Está na alçada da CNBB profligar as injustiças a que dê azo – de modo certo e segundo o consenso geral dos técnicos e dos homens experientes – uma estrutura sócio-econômica ou uma política financeira. Máxime quando, sempre segundo os técnicos e os homens experientes, a estrutura ou a política em causa podem ser reformadas sem dano irreparável ou muito grave para o bem comum.

Ora, nos presentes tópicos (nos. 32 a 47), o IPT afirma a existência de situações de carência cuja amplitude e gravidade não especifica nem demonstra, e sobre as quais a opinião dos técnicos e dos homens experientes varia. Ademais, pressupõe que as reformas por ele indicadas são exeqüíveis desde já, sem prejuízo para a causa comum: outro ponto em que os técnicos e os homens experientes estão em desacordo. E, por fim, supõe como demonstrado que tais reformas são tecnicamente aptas a retificar os abusos contra os quais se pronuncia: mais outro ponto, ainda, de graves desacordos entre os técnicos e os homens experientes. Assim, o IPT se substitui aos técnicos e aos homens experientes para decidir da situação de fato, quer sócio-econômica, quer financeira.

Os tópicos 32 a 47 mostram, mais do que quaisquer outros, que os autores do IPT chamaram a si montar todo um quadro da economia nacional, controvertido entretanto em todos ou quase todos os pontos pela opinião de pessoas notáveis por seu saber ou por sua experiência. Assim, por exemplo, o IPT não se coíbe de fazer pesadas críticas ao Poder público temporal, dando sumariamente por errônea a visão que este tem dos fatos, e o programa que adota em conseqüência (nos. 35 a 37).
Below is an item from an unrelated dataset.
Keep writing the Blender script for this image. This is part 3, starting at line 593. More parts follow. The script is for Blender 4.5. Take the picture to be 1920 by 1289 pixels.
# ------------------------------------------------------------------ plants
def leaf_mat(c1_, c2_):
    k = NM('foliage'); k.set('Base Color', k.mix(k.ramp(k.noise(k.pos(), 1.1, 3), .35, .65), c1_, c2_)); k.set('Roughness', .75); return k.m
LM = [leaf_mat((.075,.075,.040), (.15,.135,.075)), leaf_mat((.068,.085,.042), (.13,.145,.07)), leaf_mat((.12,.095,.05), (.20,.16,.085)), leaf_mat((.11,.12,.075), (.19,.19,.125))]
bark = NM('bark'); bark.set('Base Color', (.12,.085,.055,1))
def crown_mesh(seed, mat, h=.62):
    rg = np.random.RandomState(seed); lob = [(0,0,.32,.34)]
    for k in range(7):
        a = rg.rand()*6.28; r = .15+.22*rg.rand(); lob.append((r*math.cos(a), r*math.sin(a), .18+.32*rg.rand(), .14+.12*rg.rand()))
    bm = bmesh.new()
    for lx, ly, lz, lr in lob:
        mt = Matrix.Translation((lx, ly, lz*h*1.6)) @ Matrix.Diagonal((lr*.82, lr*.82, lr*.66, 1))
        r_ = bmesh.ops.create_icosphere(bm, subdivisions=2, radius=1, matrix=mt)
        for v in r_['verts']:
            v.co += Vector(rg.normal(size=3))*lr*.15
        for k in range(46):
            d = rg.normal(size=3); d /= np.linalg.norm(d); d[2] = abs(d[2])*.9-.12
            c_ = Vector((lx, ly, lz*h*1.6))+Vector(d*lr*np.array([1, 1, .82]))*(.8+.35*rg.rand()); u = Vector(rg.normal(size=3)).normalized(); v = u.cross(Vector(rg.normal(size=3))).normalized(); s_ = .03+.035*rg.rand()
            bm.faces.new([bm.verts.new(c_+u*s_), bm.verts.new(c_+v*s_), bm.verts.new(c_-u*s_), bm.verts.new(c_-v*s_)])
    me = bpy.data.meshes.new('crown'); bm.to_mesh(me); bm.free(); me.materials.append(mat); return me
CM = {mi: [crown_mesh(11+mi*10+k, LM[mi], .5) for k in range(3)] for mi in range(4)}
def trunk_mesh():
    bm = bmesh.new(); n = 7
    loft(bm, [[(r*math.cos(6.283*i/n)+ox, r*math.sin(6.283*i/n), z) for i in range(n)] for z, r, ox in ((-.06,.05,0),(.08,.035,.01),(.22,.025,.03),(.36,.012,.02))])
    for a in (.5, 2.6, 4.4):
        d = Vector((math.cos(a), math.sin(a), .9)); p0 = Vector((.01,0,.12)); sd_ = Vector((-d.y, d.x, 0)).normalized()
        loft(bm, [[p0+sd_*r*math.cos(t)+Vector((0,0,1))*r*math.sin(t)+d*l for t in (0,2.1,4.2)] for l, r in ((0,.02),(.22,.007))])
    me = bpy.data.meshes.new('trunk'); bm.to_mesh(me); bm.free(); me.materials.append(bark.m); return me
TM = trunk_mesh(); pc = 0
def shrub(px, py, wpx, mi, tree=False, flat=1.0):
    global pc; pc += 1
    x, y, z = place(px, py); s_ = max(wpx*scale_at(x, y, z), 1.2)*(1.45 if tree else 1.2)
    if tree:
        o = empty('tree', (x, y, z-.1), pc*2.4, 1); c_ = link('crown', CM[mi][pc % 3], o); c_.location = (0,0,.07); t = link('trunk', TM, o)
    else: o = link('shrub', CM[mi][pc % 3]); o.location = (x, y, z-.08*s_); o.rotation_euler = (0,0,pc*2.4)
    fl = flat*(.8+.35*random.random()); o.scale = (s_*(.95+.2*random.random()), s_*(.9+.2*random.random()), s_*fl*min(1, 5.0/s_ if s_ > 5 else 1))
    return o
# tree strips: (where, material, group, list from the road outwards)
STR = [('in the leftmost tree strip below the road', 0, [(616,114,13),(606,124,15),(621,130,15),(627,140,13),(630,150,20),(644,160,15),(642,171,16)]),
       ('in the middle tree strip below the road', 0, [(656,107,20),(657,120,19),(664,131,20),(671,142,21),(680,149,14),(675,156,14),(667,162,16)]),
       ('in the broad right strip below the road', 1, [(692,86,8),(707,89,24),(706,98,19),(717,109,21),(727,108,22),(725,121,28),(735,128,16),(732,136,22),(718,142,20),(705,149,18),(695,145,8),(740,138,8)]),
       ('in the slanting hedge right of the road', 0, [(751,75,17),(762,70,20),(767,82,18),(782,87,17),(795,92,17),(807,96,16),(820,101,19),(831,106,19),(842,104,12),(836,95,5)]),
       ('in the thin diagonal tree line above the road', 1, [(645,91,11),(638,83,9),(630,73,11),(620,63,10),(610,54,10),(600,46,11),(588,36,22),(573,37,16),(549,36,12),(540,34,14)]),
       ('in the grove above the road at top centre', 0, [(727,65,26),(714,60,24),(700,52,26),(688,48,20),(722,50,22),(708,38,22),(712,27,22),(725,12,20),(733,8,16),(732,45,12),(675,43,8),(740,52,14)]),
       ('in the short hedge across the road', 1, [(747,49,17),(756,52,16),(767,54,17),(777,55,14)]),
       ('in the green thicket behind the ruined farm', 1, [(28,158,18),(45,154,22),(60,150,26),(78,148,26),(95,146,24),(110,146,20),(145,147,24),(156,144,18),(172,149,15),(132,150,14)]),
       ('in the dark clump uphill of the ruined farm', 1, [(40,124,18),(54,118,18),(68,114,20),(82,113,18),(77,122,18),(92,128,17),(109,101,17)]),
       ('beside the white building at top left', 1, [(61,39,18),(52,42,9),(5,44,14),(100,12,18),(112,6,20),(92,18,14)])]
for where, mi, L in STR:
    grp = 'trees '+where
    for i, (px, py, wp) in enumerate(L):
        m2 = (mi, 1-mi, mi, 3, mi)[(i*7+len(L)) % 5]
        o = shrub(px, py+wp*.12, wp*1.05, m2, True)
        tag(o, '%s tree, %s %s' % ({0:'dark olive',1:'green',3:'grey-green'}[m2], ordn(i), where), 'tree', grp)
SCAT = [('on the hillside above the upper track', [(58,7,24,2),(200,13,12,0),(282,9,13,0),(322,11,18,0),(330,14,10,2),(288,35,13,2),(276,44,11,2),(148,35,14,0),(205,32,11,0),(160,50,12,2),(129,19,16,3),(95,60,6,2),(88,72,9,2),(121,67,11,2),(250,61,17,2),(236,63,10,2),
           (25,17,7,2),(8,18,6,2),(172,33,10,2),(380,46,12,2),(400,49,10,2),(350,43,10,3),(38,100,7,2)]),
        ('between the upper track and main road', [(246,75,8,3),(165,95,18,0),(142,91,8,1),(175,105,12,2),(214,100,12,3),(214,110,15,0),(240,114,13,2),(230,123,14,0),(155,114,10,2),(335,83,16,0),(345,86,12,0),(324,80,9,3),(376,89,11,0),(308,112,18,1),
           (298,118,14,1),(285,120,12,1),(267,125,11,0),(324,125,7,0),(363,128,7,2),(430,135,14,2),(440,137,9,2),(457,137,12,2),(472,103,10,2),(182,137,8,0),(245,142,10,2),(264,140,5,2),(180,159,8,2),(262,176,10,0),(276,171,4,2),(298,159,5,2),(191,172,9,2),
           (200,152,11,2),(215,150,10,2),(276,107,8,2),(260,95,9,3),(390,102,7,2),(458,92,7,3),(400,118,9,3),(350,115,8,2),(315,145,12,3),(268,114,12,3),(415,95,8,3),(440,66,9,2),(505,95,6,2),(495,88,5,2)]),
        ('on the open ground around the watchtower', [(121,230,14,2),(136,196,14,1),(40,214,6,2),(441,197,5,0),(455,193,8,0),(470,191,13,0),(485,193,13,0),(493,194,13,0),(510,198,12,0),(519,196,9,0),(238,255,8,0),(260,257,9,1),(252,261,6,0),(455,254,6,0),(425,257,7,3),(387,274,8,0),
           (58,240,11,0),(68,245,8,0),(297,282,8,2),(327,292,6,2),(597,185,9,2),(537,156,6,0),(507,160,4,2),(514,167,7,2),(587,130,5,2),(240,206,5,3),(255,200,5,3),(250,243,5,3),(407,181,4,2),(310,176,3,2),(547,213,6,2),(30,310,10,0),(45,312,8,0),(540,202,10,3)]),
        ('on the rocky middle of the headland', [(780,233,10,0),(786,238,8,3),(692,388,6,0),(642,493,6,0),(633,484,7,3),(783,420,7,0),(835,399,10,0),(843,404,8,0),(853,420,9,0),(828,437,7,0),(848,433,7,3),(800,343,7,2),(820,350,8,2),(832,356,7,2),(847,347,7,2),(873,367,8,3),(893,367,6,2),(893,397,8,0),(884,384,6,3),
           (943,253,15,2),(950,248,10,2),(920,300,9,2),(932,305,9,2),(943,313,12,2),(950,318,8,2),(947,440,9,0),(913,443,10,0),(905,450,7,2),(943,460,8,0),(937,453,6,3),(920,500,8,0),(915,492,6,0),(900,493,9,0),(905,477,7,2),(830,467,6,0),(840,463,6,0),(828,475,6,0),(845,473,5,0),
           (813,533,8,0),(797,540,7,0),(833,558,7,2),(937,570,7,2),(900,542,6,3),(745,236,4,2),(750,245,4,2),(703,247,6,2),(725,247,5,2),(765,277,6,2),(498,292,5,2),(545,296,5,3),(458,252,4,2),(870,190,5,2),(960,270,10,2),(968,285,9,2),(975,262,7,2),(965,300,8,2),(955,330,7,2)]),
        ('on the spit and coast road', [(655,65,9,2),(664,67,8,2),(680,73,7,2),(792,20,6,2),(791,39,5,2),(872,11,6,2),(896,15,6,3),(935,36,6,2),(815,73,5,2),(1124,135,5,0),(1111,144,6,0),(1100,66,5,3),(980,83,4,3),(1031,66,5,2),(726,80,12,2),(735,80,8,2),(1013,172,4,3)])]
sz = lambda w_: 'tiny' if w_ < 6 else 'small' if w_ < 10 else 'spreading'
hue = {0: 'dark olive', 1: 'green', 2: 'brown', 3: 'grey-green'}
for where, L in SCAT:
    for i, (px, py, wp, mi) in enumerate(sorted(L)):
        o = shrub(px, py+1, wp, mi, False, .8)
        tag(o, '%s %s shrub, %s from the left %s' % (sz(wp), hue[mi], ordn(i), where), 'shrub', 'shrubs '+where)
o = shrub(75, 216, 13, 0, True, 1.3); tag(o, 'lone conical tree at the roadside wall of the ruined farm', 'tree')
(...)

Essa atitude, que apresenta características de dogmatismo apaixonado concernindo matéria insusceptível de dogmatização, é agravada pela tranqüila carência do IPT – também nos tópicos ora analisados – no tocante a fontes informativas. As afirmações dele sobre a realidade dos fatos, também aqui são lançadas por escrito a granel, como se fossem evidentes. E as provas? Enquanto o Cap. 1 do IPT (nos. 8 a 31) fazia aceno a alguns dados no sentido da demonstração, os tópicos em análise se mostram inteiramente desinteressados de tal.

É inexplicável que, fazendo tão ampla e grave incursão em matéria técnica, o IPT ponha de lado as regras mais elementares de qualquer bom procedimento técnico [1].


[1] Quanto aos aspectos econômicos dos tópicos 32 a 47, cfr. Título II, Posso e devo ser contra a Reforma Agrária – Considerações econômicas, Cap. III, 2.